Three Ridges Overlook in Fall

This is my latest work created in my Northern Virginia studio. It is a familiar scene – Three Ridges.  This was painted from a photo taken in the Fall from the overlook at the top of Devil’s Knob.  I “enhanced” the fall color a bit.  I also included the fence, something I didn’t used to do but now that I’m practicing more man made objects I’ve been including it.  This painting is 16 x 12 Oil on canvas.
Three Ridges Overlook in Fall

I’m also working on a larger version of my earlier painting of Three Ridges in Cloud in my mountain studio.  I want to replace the picture over the fireplace in the mountain house and it needs something big. It’s interesting redoing something that you’ve done before.  The original impressionists did it all the time. I really like the first one I did so I want this one to be just as good.  There’s no doubt it will be different. It is 48×24, so it will be my largest painting.  It will be a while before it’s done, but I will post it when it is.  Below is the first one I did (36×18) which I covered in an earlier post.
Three Ridges in Cloud

Class with Christine Lashley

Last Thursday I played hooky from work and took a plein aire workshop with a local artist named Christine Lashely. I found her because she was one of the chosen artists for the Bath County Plein Aire Festival, which I’ve been following because there is some overlap with artists that I know from classes at Nimrod Hall. I liked her art and noticed that she was local to Northern Virginia, so I got on her mailing list.

The workshop was held at Ross Farm in Dickerson Maryland near Frederick. It was a lovely setting with a view of Sugarloaf Mountain and lovely barns and buildings. The leaves were pretty close to peak and it was a beautiful day.
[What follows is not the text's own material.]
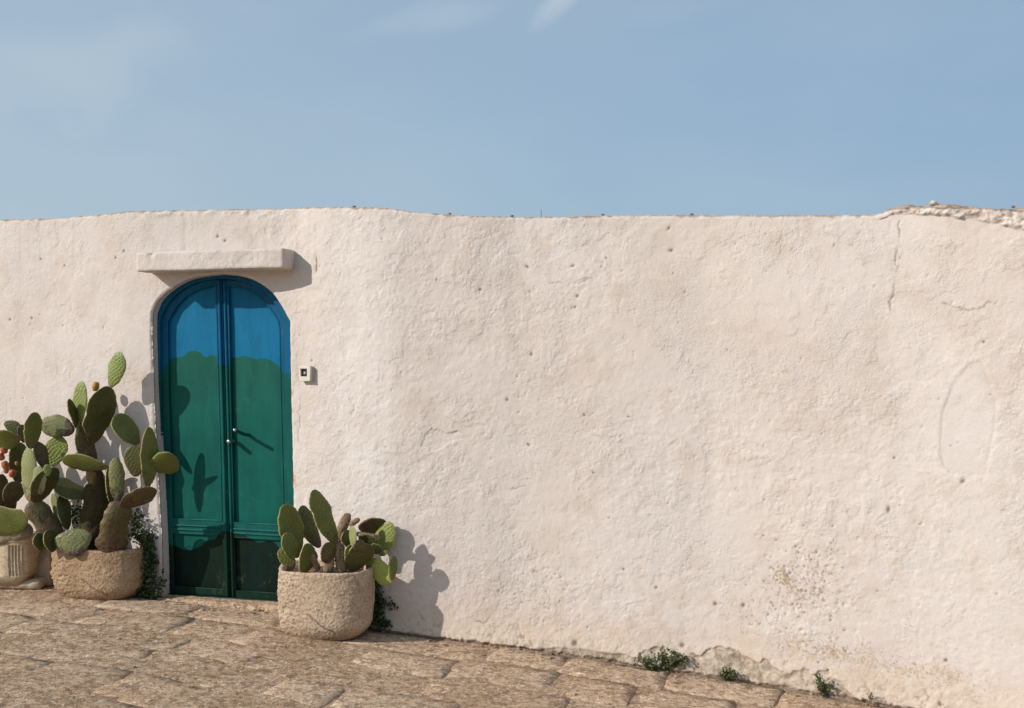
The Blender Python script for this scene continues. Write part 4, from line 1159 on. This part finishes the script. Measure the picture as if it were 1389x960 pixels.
# cactus of the fluted planter, mostly outside the picture
lft = empty("prickly_pear", (W(5, 720, 7.1).x, 7.1, 0.36), "prickly pear with red fruits, growing in the fluted planter at the left edge", "cactus", "prickly pears growing in the pots")
def Lp(name, *a, **k): return place_pad(lft, name, *a, **k)
Lp("trunk", (-22, 738), (44, 716), 26, 7.04, -0.06, 0, 'pale', 0.10, 0.2, 'trunk', seed=50, label="thick pale woody stem lying over the planter rim")
Lp("trunk", (0, 745), (14, 655), 24, 7.12, -0.03, 0, 'brown', 0.07, 0.2, 'trunk', seed=51)
Lp("pad", (-26, 703), (39, 703), 38, 6.92, -0.02, -10, 'green', 0.026, 0.35, narrow=0.05, seed=52, label="large sideways green pad low at the left edge")
Lp("pad", (14, 684), (20, 652), 28, 6.95, 0.0, -25, 'brown', 0.024, 0.2, seed=53)
Lp("pad", (24, 655), (25, 599), 26, 7.02, 0.0, -25, 'dark', 0.022, 0.3, seed=54)
Lp("pad", (28, 594), (-12, 592), 26, 6.92, -0.02, -22, 'green', 0.022, 0.2, seed=55)
Lp("pad", (33, 588), (6, 572), 15, 6.98, 0.0, 10, 'dark', 0.02, 0.4, seed=56)
Lp("pad", (33, 600), (29, 575), 12, 6.96, 0.0, -15, 'brown', 0.02, 0.2, seed=57)
Lp("pad", (2, 690), (2, 642), 16, 6.98, 0.0, -10, 'brown', 0.02, 0.2, seed=58)
Lp("pad", (-30, 735), (-34, 640), 40, 7.0, 0.0, -10, 'green', 0.03, 0.4, seed=59)
Lp("pad", (-34, 645), (-46, 560), 40, 7.0, 0.0, -10, 'green', 0.03, 0.4, seed=60)
for px, py, w_, h_, t_ in ((7.5, 609, 9.5, 11, -20), (4.5, 618, 9, 10, -35), (10, 630, 9.5, 12, -25), (15, 641, 9, 11, 20), (8.5, 637, 7, 9, 0)):
    fruit(lft, px, py, w_, h_, 6.92 if py > 620 else 6.95, M_FRUIT_R, t_)
fruit(lft, 22.5, 628, 4.5, 5.5, 6.93, M_FRUIT_O, 0)

# smaller prickly pear right of the door
Dr = 6.20
sml = empty("prickly_pear", (W(440, 770, Dr).x, Dr, 0.30), "smaller prickly pear with a dead brown stem, in the pale pot right of the door", "cactus", "prickly pears growing in the pots")
def Sp(name, *a, **k): return place_pad(sml, name, *a, **k)
Sp("pad", (403, 756), (386, 683), 31, 6.16, -0.02, -10, 'green', 0.024, 0.3, seed=70)
Sp("pad", (399, 757), (387, 722), 21, 6.10, -0.02, -6, 'green', 0.022, 0.3, seed=71)
Sp("pad", (434, 742), (409, 685), 23, 6.24, 0.0, -26, 'dark', 0.022, 0.4, seed=72)
Sp("pad", (456, 738), (424, 664), 26, 6.11, -0.10, -14, 'green', 0.024, 0.7, seed=73, narrow=0.15, label="tallest pad, pale and evenly dotted")
Sp("pad", (412, 777), (417, 736), 22, 6.08, 0.0, -38, 'green', 0.022, 0.2, seed=74, narrow=0.1)
Sp("pad", (399, 768), (380, 743), 20, 6.13, -0.02, 10, 'green', 0.022, 0.4, seed=75)
Sp("pad", (446, 763), (444, 735), 22, 6.07, -0.02, -25, 'brown', 0.022, 0.1, narrow=0.1, seed=76)
Sp("trunk", (444, 776), (446, 752), 16, 6.10, 0, 0, 'dead', 0.05, 0.1, 'trunk', seed=77)
Sp("trunk", (464, 776), (458, 735), 17, 6.12, 0, 0, 'dead', 0.05, 0.1, 'trunk', seed=78)
Sp("dead_stem", (457, 738), (473, 695), 13, 6.20, -0.0, 0, 'dead', 0.05, 0.1, 'trunk', seed=79, label="dry brown dead stem standing at the middle")
Sp("dead_stem", (474, 712), (488, 703), 8, 6.10, 0.0, 0, 'dead', 0.03, 0.1, 'trunk', seed=80)
Sp("dead_stem", (433, 772), (420, 748), 10, 6.12, 0, 0, 'dead', 0.04, 0.1, 'trunk', seed=90)
Sp("pad", (479, 742), (478, 712), 9, 6.05, 0, 55, 'worn', 0.016, 0.1, seed=81)
Sp("pad", (472, 742), (470, 718), 14, 6.10, 0, -30, 'dark', 0.018, 0.2, seed=82)
Sp("pad", (486, 716), (524, 708), 21, 6.31, 0.0, -30, 'brown', 0.024, 0.3, narrow=0.15, seed=83)
Sp("dead_stem", (483, 723), (515, 729), 9, 6.22, 0, 0, 'dead', 0.03, 0.2, 'trunk', seed=84)
Sp("pad", (486, 728), (512, 735), 12, 6.15, 0, -10, 'dark', 0.02, 0.2, seed=85)
Sp("pad", (482, 746), (492, 732), 16, 6.06, 0, -20, 'brown', 0.02, 0.2, seed=86)
Sp("pad", (473, 772), (503, 738), 31, 6.12, 0.0, -30, 'dark', 0.024, 0.25, narrow=0.15, seed=87)
Sp("pad", (470, 758), (475, 738), 8, 6.08, 0.0, -50, 'green', 0.018, 0.1, seed=88)
Sp("pad", (516, 753), (529, 707), 28, 6.30, -0.02, 28, 'lit', 0.022, 1.0, narrow=0.1, seed=89, label="pale green sunlit pad reaching out over the rim")
Sp("pad", (502, 748), (518, 742), 15, 6.18, -0.02, -25, 'dark', 0.02, 0.2, seed=91)
Sp("pad", (498, 774), (513, 757), 15, 6.22, -0.02, -10, 'green', 0.02, 0.2, seed=92)
Sp("pad", (508, 757), (530, 791), 25, 6.20, -0.03, 24, 'young', 0.022, 0.7, narrow=0.1, seed=93, label="bright yellow-green young pad hanging at the right")
Sp("pad", (531, 787), (535, 753), 11.5, 6.17, 0.0, -5, 'green', 0.02, 0.4, narrow=0.1, seed=94)

# ------------------------------------------------------------------ creepers and weeds
def leaves_mesh(pts, size, seed, flat=0.0):
    rr = random.Random(seed); co, q, tone = [], [], []
    for p in pts:
        s = size * rr.uniform(0.6, 1.35)
        a = Vector((rr.gauss(0, 1), rr.gauss(0, 1), rr.gauss(0, 1) * (1 - flat))).normalized()
        b = a.cross(Vector((rr.gauss(0, 1), rr.gauss(0, 1), rr.gauss(0, 1)))).normalized(); n = a.cross(b)
        tn = rr.random(); k0 = len(co)
        for (u, v, w) in ((0, 0, 0), (.3, .42, .12), (.75, .34, .1), (1.05, 0, -.1), (.75, -.34, .1), (.3, -.42, .12)):
            co.append(tuple(Vector(p) + a * (u * s) + b * (v * s) + n * (w * s))); tone.append(tn)
        q.append((k0, k0 + 1, k0 + 2, k0 + 3)); q.append((k0, k0 + 3, k0 + 4, k0 + 5))
    return mesh_np("foliage", co, q, smooth=False, attrs=dict(tone=tone))
def plant(name, label, cat, stems, per, size, spread, seed, leafmat, base, group=None, stemr=0.0022):
    rr = random.Random(seed)
    root = empty(name, base, label, cat, group)
    pts, C, Q, T_ = [], [], [], []
    for st in stems:
        st = [Vector(p) - Vector(base) for p in st]
        L = sum((b - a).length for a, b in zip(st[:-1], st[1:]))
        c_, q_, t_ = tube(st, [stemr * (1 - 0.6 * i / (len(st) - 1)) for i in range(len(st))], 5)
        o = sum(len(c) for c in C); C.append(c_); Q += [tuple(v + o for v in f) for f in q_]; T_ += [tuple(v + o for v in f) for f in t_]
        n = max(3, int(per * L))
        for _ in range(n):
            t = rr.random() ** 0.9 * (len(st) - 1); i = min(int(t), len(st) - 2); p = st[i].lerp(st[i + 1], t - i)
            pts.append(p + Vector((rr.gauss(0, 1), rr.gauss(0, 1), rr.gauss(0, 1))) * spread)
    add("foliage", leaves_mesh(pts, size, seed), leafmat, root)
    add("stem", mesh_np("stem", np.concatenate(C), Q, T_), M_STEM, root)
    return root
def wp(px, py, out):
    x, D, z = on_wall(px, py); nx, ny = wall_n(x)
    D2 = D - out
    return W(px, py, D2)
# dark creeper behind the tan pot, running down to the ground beside the door
rv = random.Random(77)
def vine(path, out, jit=3.0):
    return [wp(px + rv.uniform(-jit, jit), py + rv.uniform(-jit, jit), out + rv.uniform(-0.02, 0.03)) for px, py in path]
st = [vine(p, 0.06) for p in ([(185, 800), (203, 770), (200, 740), (196, 722)], [(190, 800), (205, 780), (204, 745), (198, 724)], [(180, 804), (200, 775), (205, 752)],
      [(188, 730), (185, 712), (181, 700)], [(200, 740), (190, 725), (184, 706), (186, 697)], [(215, 806), (200, 800), (188, 800)], [(200, 795), (214, 790), (218, 782)],
      [(182, 805), (200, 806), (216, 800)], [(196, 725), (184, 724), (172, 728)], [(185, 795), (195, 785), (210, 800)], [(188, 806), (205, 798), (212, 806)], [(192, 790), (198, 765), (206, 735)])]
plant("creeper", "dark small-leaved creeper trailing to the ground between the tan pot and the door", "creeper", st, 520, 0.021, 0.019, 5, M_IVY, tuple(wp(195, 806, 0.05)))
st = [vine(p, 0.08) for p in ([(95, 728), (100, 700), (98, 682)], [(104, 728), (106, 705), (112, 684)], [(108, 725), (104, 695), (110, 690)])]
plant("creeper", "small-leaved creeper seen between the trunks of the tall prickly pear", "creeper", st, 420, 0.017, 0.018, 6, M_IVY, tuple(wp(102, 728, 0.08)))
st = [vine(p, 0.05, 2) for p in ([(515, 850), (512, 825), (508, 800), (510, 785)], [(520, 850), (516, 830), (514, 805)], [(512, 812), (525, 816), (537, 820)], [(505, 845), (512, 830), (520, 815)],
      [(525, 850), (518, 838), (510, 830)], [(512, 800), (506, 790), (503, 782)], [(510, 852), (520, 846), (530, 848)], [(512, 810), (518, 806)])]
plant("creeper", "dark small-leaved creeper growing at the right side of the pale stone pot", "creeper", st, 520, 0.017, 0.014, 7, M_IVY, tuple(wp(516, 852, 0.04)))
def weed(cx, by, w, h, n, seed, label, size=0.016, mat=None, upright=0.5, per=230, spread=0.008):
    rr = random.Random(seed); stems = []
    for i in range(n):
        f = rr.uniform(-1, 1)
        bx = cx + f * w * 0.18; tx = cx + f * w * 0.5 + rr.uniform(-3, 3)
        hh = h * (1 - 0.55 * abs(f)) * rr.uniform(0.6, 1.0)
        o = rr.uniform(0.01, 0.10)
        stems.append([wp(bx, by, 0.015), wp((bx + tx) / 2 + rr.uniform(-2, 2), by - hh * 0.55, o * 0.6), wp(tx, by - hh, o)])
    plant("weed", label, "weed", stems, per, size, spread, seed, mat or M_WEED, tuple(wp(cx, by, 0.015)), "weeds at the foot of the wall")
weed(897, 907, 74, 34, 26, 21, "widest green weed at the foot of the wall, with upright sprigs", 0.013)
weed(987, 919, 24, 17, 11, 22, "small round green weed at the foot of the wall, just right of the widest weed", 0.012)
weed(1119, 940, 24, 18, 12, 23, "small upright green weed with one taller sprig at the foot of the cracked wall", 0.012)
weed(1110, 930, 5, 24, 3, 24, "thin green sprig rising beside the small upright weed", 0.011)
weed(1181, 948, 26, 13, 6, 25, "sparse dry brown weed low at the right of the wall foot", 0.009, M_STRAW, per=90)
weed(1282, 968, 8, 20, 2, 26, "tiny dry sprig at the lower right of the wall", 0.007, M_STRAW, per=60)

# ------------------------------------------------------------------ small things on top of the wall
def pebble(px, py, r, mat, label, seed, group="pebbles on the wall top"):
    rr = random.Random(seed); bm = bmesh.new(); bmesh.ops.create_icosphere(bm, subdivisions=2, radius=r)
    for v in bm.verts: v.co = Vector((v.co.x * rr.uniform(1.0, 1.35), v.co.y, v.co.z * rr.uniform(0.75, 1.0)))
    me = bpy.data.meshes.new("pebble"); bm.to_mesh(me); bm.free()
    x, D, z = on_wall(px, 290); sx = float(s_of_x(x)); nx, ny = wall_n(x)
    back = 0.03
    zt = float(top_z(sx)) + (0.016 if px > 1200 else 0.0) + r * 0.55
    add("pebble", me, mat, None, label=label, cat="pebble", group=group, matrix=Matrix.Translation((x - nx * back, D - ny * back, zt)))
pebble(1265, 273, 0.016, M_PEBBLE, "white pebble on the brown crust at the right end of the wall top", 1)
pebble(1374, 275, 0.008, M_DARKPEB, "tiny dark pebble on the wall top near the right edge of the picture", 2)
for i, (px, lb) in enumerate(((477, "dark pebble on the wall top just right of the vertical crack"), (608, "dark pebble on the wall top where the hump slopes down"),
                              (693, "dark pebble on the wall top left of the thin rod"), (816, "dark pebble on the wall top right of the thin rod"),
                              (937, "dark pebble on the flat middle stretch of the wall top"))):
    pebble(px, 290, 0.010, M_DARKPEB, lb, 10 + i)
rp = on_wall(739, 292)
c_, q_, t_ = tube([(rp[0] - .02, rp[1] + 0.06, rp[2] - 0.02), (rp[0] - .02, rp[1] + 0.06, rp[2] + 0.042)], [0.0022, 0.0018], 6)
rod = mesh_np("thin_rod", c_ - np.array([rp[0], rp[1] + .06, rp[2]]), q_, t_)
add("thin_rod", rod, M_RUST, None, label="thin rusty metal rod sticking up from the wall top", cat="rod", matrix=Matrix.Translation((rp[0], rp[1] + 0.06, rp[2])))

# loose grit and leaf crumbs gathered on the ground and along the foot of the wall
def grit():
    rr = random.Random(99); co, q = [], []
    for i in range(420):
        x = rr.uniform(-3.7, 2.7); t = abs(rr.gauss(0, 0.10)) + 0.02 if rr.random() < 0.55 else rr.uniform(0.1, 2.0)
        y = float(wallD(x)) - t; s_ = rr.uniform(0.003, 0.009) * (1.3 if t < 0.2 else 1)
        z = float(G(np.array(x)) + bed_h(np.array(x), np.array(y))) + s_ * 0.5; k0 = len(co)
        for dx in (-1, 1):
            for dy in (-1, 1):
                for dz in (-1, 1): co.append((x + dx * s_ * rr.uniform(.5, 1.2), y + dy * s_ * rr.uniform(.5, 1.2), z + dz * s_ * rr.uniform(.3, .8)))
        for f in ((0, 1, 3, 2), (4, 6, 7, 5), (0, 4, 5, 1), (2, 3, 7, 6), (0, 2, 6, 4), (1, 5, 7, 3)): q.append(tuple(k0 + v for v in f))
    add("grit", mesh_np("grit", co, q, smooth=False), M_GRIT, None, kind="stuff", label="loose grit and small chips of stone scattered along the foot of the wall", cat="grit")
grit()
We started off with a watercolor of Sugarloaf. My watercolor skills are improving, but still challenged, and I got frustrated and put it away to start on an oil painting. Christine got me to bring it back out and provided some very helpful critique.  One of the first things you learn about her is that she sees purple in everything, but she’s right! She got me to tone down the orange trees on the mountain with purple, which helped account for atmospheric distortion from the distance. She also got me to put on more layers of paint in general, making the work bolder and brighter and more complex. Below is the finished product.

Sugarloaf Watercolor

I say finished, but as it turns out plein aire painting doesn’t allow for perfect. That’s part of what makes it fun. You have to take what you get because you have a limited amount of time and the scene is always changing. Even with the challenges it has many advantages to painting from photos. You see colors that are much more vivid and the depth of the scene is not lost to the flatness of a photo.

After we finished our watercolors we moved out of the wind a little – which was blowing hard enough to blow easels over. I chose to paint the big red barn and the brilliant orange tree that was next to it. I don’t like the perspective of my painting, but once again, plein aire doesn’t allow for perfect.  I do like the colors and the rest of the scene. Once again, Christine provided critique that much improved the painting. Of course we added some purple which once again improved the scene more that I would imagine. She also helped with a new brush technique to smudge the paint in places.  Below is the result of the oil painting session.

Barn Oil

Even a bad day plein aire painting is better than any day at the office. I need to do this more often!